> [Dataset extract]:
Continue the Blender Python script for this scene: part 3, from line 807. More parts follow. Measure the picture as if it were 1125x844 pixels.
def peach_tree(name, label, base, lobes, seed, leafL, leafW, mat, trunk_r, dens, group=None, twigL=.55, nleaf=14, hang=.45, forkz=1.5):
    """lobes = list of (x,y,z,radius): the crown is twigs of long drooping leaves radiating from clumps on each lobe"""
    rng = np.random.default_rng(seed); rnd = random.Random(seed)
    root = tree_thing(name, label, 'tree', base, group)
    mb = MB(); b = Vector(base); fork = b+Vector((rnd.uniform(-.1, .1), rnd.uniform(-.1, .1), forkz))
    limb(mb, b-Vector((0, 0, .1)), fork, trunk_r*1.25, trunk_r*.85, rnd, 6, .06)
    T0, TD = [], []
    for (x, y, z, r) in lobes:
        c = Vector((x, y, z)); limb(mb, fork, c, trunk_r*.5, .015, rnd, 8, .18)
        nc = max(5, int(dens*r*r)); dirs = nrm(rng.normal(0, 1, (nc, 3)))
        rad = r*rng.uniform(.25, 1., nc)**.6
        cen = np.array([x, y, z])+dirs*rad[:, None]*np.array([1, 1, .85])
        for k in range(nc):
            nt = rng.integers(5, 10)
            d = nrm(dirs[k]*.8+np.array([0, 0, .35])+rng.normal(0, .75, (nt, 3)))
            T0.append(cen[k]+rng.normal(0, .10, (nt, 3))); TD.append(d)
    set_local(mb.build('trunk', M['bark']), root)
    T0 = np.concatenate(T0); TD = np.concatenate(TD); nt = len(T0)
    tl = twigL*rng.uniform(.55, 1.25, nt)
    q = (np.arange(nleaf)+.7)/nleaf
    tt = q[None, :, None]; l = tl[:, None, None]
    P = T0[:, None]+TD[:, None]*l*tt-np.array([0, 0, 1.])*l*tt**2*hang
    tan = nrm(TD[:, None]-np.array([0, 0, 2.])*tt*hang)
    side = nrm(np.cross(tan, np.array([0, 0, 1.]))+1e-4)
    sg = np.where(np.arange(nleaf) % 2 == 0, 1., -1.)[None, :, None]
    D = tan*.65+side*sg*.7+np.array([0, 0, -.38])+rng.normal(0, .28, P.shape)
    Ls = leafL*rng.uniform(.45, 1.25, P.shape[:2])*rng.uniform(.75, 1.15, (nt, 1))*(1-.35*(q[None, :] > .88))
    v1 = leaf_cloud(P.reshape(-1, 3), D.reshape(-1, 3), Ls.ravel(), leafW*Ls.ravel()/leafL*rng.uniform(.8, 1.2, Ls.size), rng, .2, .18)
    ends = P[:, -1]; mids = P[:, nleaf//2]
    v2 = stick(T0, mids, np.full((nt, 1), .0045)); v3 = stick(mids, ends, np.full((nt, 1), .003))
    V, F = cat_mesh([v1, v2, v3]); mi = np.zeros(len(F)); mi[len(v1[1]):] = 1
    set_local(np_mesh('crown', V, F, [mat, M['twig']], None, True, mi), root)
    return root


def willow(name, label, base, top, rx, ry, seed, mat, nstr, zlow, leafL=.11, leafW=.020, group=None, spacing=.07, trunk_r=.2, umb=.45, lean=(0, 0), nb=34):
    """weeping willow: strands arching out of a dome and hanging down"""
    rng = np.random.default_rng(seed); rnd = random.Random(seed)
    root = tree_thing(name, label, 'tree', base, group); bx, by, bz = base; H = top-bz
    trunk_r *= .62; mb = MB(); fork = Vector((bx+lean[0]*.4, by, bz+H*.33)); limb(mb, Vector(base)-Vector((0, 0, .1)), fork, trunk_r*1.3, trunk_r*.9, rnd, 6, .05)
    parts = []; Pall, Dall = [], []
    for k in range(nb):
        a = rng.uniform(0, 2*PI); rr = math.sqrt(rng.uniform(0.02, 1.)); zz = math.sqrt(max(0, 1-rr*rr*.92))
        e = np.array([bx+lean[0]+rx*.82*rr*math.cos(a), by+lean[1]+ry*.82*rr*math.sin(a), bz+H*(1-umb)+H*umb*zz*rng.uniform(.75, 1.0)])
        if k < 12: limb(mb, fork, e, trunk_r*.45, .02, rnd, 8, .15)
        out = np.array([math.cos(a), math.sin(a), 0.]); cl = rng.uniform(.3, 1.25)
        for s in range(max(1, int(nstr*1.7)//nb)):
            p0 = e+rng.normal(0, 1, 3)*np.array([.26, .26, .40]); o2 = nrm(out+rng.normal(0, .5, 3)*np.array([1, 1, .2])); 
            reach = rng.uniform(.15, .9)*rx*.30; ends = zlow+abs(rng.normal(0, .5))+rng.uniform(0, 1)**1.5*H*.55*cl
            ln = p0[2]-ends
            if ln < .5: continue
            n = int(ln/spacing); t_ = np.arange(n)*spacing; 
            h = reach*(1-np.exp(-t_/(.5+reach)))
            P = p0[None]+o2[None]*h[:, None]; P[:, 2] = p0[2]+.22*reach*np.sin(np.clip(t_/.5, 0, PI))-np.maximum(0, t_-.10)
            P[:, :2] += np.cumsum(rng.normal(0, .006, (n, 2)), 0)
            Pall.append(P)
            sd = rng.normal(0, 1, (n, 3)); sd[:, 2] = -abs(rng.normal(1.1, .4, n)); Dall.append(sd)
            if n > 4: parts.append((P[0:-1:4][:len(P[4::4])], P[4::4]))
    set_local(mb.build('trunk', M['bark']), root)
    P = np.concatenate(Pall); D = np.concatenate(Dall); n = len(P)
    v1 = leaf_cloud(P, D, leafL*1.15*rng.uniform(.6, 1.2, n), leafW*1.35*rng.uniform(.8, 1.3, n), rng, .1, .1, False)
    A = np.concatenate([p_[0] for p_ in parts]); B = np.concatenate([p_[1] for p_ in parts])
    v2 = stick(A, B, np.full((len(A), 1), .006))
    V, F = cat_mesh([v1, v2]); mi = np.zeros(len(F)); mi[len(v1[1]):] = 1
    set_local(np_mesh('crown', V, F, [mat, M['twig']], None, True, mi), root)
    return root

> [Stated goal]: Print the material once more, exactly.

> [Complete output]:
Continue the Blender Python script for this scene: part 3, from line 807. More parts follow. Measure the picture as if it were 1125x844 pixels.
def peach_tree(name, label, base, lobes, seed, leafL, leafW, mat, trunk_r, dens, group=None, twigL=.55, nleaf=14, hang=.45, forkz=1.5):
    """lobes = list of (x,y,z,radius): the crown is twigs of long drooping leaves radiating from clumps on each lobe"""
    rng = np.random.default_rng(seed); rnd = random.Random(seed)
    root = tree_thing(name, label, 'tree', base, group)
    mb = MB(); b = Vector(base); fork = b+Vector((rnd.uniform(-.1, .1), rnd.uniform(-.1, .1), forkz))
    limb(mb, b-Vector((0, 0, .1)), fork, trunk_r*1.25, trunk_r*.85, rnd, 6, .06)
    T0, TD = [], []
    for (x, y, z, r) in lobes:
        c = Vector((x, y, z)); limb(mb, fork, c, trunk_r*.5, .015, rnd, 8, .18)
        nc = max(5, int(dens*r*r)); dirs = nrm(rng.normal(0, 1, (nc, 3)))
        rad = r*rng.uniform(.25, 1., nc)**.6
        cen = np.array([x, y, z])+dirs*rad[:, None]*np.array([1, 1, .85])
        for k in range(nc):
            nt = rng.integers(5, 10)
            d = nrm(dirs[k]*.8+np.array([0, 0, .35])+rng.normal(0, .75, (nt, 3)))
            T0.append(cen[k]+rng.normal(0, .10, (nt, 3))); TD.append(d)
    set_local(mb.build('trunk', M['bark']), root)
    T0 = np.concatenate(T0); TD = np.concatenate(TD); nt = len(T0)
    tl = twigL*rng.uniform(.55, 1.25, nt)
    q = (np.arange(nleaf)+.7)/nleaf
    tt = q[None, :, None]; l = tl[:, None, None]
    P = T0[:, None]+TD[:, None]*l*tt-np.array([0, 0, 1.])*l*tt**2*hang
    tan = nrm(TD[:, None]-np.array([0, 0, 2.])*tt*hang)
    side = nrm(np.cross(tan, np.array([0, 0, 1.]))+1e-4)
    sg = np.where(np.arange(nleaf) % 2 == 0, 1., -1.)[None, :, None]
    D = tan*.65+side*sg*.7+np.array([0, 0, -.38])+rng.normal(0, .28, P.shape)
    Ls = leafL*rng.uniform(.45, 1.25, P.shape[:2])*rng.uniform(.75, 1.15, (nt, 1))*(1-.35*(q[None, :] > .88))
    v1 = leaf_cloud(P.reshape(-1, 3), D.reshape(-1, 3), Ls.ravel(), leafW*Ls.ravel()/leafL*rng.uniform(.8, 1.2, Ls.size), rng, .2, .18)
    ends = P[:, -1]; mids = P[:, nleaf//2]
    v2 = stick(T0, mids, np.full((nt, 1), .0045)); v3 = stick(mids, ends, np.full((nt, 1), .003))
    V, F = cat_mesh([v1, v2, v3]); mi = np.zeros(len(F)); mi[len(v1[1]):] = 1
    set_local(np_mesh('crown', V, F, [mat, M['twig']], None, True, mi), root)
    return root


def willow(name, label, base, top, rx, ry, seed, mat, nstr, zlow, leafL=.11, leafW=.020, group=None, spacing=.07, trunk_r=.2, umb=.45, lean=(0, 0), nb=34):
    """weeping willow: strands arching out of a dome and hanging down"""
    rng = np.random.default_rng(seed); rnd = random.Random(seed)
    root = tree_thing(name, label, 'tree', base, group); bx, by, bz = base; H = top-bz
    trunk_r *= .62; mb = MB(); fork = Vector((bx+lean[0]*.4, by, bz+H*.33)); limb(mb, Vector(base)-Vector((0, 0, .1)), fork, trunk_r*1.3, trunk_r*.9, rnd, 6, .05)
    parts = []; Pall, Dall = [], []
    for k in range(nb):
        a = rng.uniform(0, 2*PI); rr = math.sqrt(rng.uniform(0.02, 1.)); zz = math.sqrt(max(0, 1-rr*rr*.92))
        e = np.array([bx+lean[0]+rx*.82*rr*math.cos(a), by+lean[1]+ry*.82*rr*math.sin(a), bz+H*(1-umb)+H*umb*zz*rng.uniform(.75, 1.0)])
        if k < 12: limb(mb, fork, e, trunk_r*.45, .02, rnd, 8, .15)
        out = np.array([math.cos(a), math.sin(a), 0.]); cl = rng.uniform(.3, 1.25)
        for s in range(max(1, int(nstr*1.7)//nb)):
            p0 = e+rng.normal(0, 1, 3)*np.array([.26, .26, .40]); o2 = nrm(out+rng.normal(0, .5, 3)*np.array([1, 1, .2])); 
            reach = rng.uniform(.15, .9)*rx*.30; ends = zlow+abs(rng.normal(0, .5))+rng.uniform(0, 1)**1.5*H*.55*cl
            ln = p0[2]-ends
            if ln < .5: continue
            n = int(ln/spacing); t_ = np.arange(n)*spacing; 
            h = reach*(1-np.exp(-t_/(.5+reach)))
            P = p0[None]+o2[None]*h[:, None]; P[:, 2] = p0[2]+.22*reach*np.sin(np.clip(t_/.5, 0, PI))-np.maximum(0, t_-.10)
            P[:, :2] += np.cumsum(rng.normal(0, .006, (n, 2)), 0)
            Pall.append(P)
            sd = rng.normal(0, 1, (n, 3)); sd[:, 2] = -abs(rng.normal(1.1, .4, n)); Dall.append(sd)
            if n > 4: parts.append((P[0:-1:4][:len(P[4::4])], P[4::4]))
    set_local(mb.build('trunk', M['bark']), root)
    P = np.concatenate(Pall); D = np.concatenate(Dall); n = len(P)
    v1 = leaf_cloud(P, D, leafL*1.15*rng.uniform(.6, 1.2, n), leafW*1.35*rng.uniform(.8, 1.3, n), rng, .1, .1, False)
    A = np.concatenate([p_[0] for p_ in parts]); B = np.concatenate([p_[1] for p_ in parts])
    v2 = stick(A, B, np.full((len(A), 1), .006))
    V, F = cat_mesh([v1, v2]); mi = np.zeros(len(F)); mi[len(v1[1]):] = 1
    set_local(np_mesh('crown', V, F, [mat, M['twig']], None, True, mi), root)
    return root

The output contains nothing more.